MATRIXSYNTH: Synth Polyphony Broken Down


Tuesday, August 23, 2005

Synth Polyphony Broken Down

http://www.soundonsound.com/sos/jan01/articles/synthsec.asp

Carbon111 sent this to me. It's a great article from Sound on Sound that covers how digital technology was used to overcome the high expense of analog polysynths. It covers the Crumar Trilogy's cut-down paraphonic approach which I refered to in this post. The SOS article is a long and semi-technical read, but well worth it if you've ever wondered about how the different approaches to polyphony works on an analog synth. In pure laymen's terms you can essentially have a bunch of mono synths hooked up in a box to make a polyphonic synth or you can cust costs and increase stablity by having polyphony shared accross boards, this is the paraphonic approach. You start with one board for one note, say C, that covers all octaves of C. When you play more than one C, that same board is triggered. The obvious problem is the Envelope stage as well as other components are shared. So if you want a short attack while sustaining a C on a lower octave, it won't quite work as they are not independent.

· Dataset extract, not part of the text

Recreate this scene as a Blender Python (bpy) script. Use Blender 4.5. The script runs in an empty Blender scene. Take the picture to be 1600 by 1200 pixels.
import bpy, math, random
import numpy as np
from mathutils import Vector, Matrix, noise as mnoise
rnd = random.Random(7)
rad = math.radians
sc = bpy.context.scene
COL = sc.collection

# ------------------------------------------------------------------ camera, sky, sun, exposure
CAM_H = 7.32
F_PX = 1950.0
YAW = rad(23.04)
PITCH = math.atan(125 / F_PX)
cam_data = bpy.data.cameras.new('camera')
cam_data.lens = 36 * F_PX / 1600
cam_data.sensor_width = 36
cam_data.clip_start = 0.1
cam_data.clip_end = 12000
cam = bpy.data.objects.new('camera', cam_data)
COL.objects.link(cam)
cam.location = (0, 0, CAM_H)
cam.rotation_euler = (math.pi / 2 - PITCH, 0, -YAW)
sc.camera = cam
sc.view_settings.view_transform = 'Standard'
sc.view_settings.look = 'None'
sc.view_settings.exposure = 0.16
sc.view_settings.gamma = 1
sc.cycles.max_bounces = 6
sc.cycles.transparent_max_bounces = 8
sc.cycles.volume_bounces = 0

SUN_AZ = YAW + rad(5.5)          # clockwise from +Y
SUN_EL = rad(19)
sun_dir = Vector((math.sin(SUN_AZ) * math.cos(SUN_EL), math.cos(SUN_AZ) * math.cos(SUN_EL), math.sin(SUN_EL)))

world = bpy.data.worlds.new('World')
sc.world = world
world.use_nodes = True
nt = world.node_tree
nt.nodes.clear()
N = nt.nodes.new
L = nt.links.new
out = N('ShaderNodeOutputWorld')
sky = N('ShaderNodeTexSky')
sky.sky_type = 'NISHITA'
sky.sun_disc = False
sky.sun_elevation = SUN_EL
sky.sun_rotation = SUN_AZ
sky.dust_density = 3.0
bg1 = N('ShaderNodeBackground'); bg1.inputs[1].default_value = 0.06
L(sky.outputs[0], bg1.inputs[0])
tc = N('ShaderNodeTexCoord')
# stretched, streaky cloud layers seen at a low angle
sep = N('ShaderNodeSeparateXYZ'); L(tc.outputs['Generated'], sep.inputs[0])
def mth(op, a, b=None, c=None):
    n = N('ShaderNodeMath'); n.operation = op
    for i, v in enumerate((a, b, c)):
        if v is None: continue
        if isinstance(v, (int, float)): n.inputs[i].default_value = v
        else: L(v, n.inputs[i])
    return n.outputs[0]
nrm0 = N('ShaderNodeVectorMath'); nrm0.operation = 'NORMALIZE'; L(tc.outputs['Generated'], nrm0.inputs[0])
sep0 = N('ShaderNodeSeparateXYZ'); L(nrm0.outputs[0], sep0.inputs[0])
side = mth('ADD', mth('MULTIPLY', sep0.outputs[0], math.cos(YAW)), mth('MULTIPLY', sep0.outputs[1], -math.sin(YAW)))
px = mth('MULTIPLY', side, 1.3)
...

But you could have some interesting triggering effects which Gordon Reid notes in the article regarding the Crumar Trilogy. Note that most poly analog synths have separate components for each voice, so you esentially have x number of mono synths digitally controlled to keep them sounding similar. The great polysynths including the Prophet 5, Jupiter 8, Memorymoog and Andromeda A6 for example did this.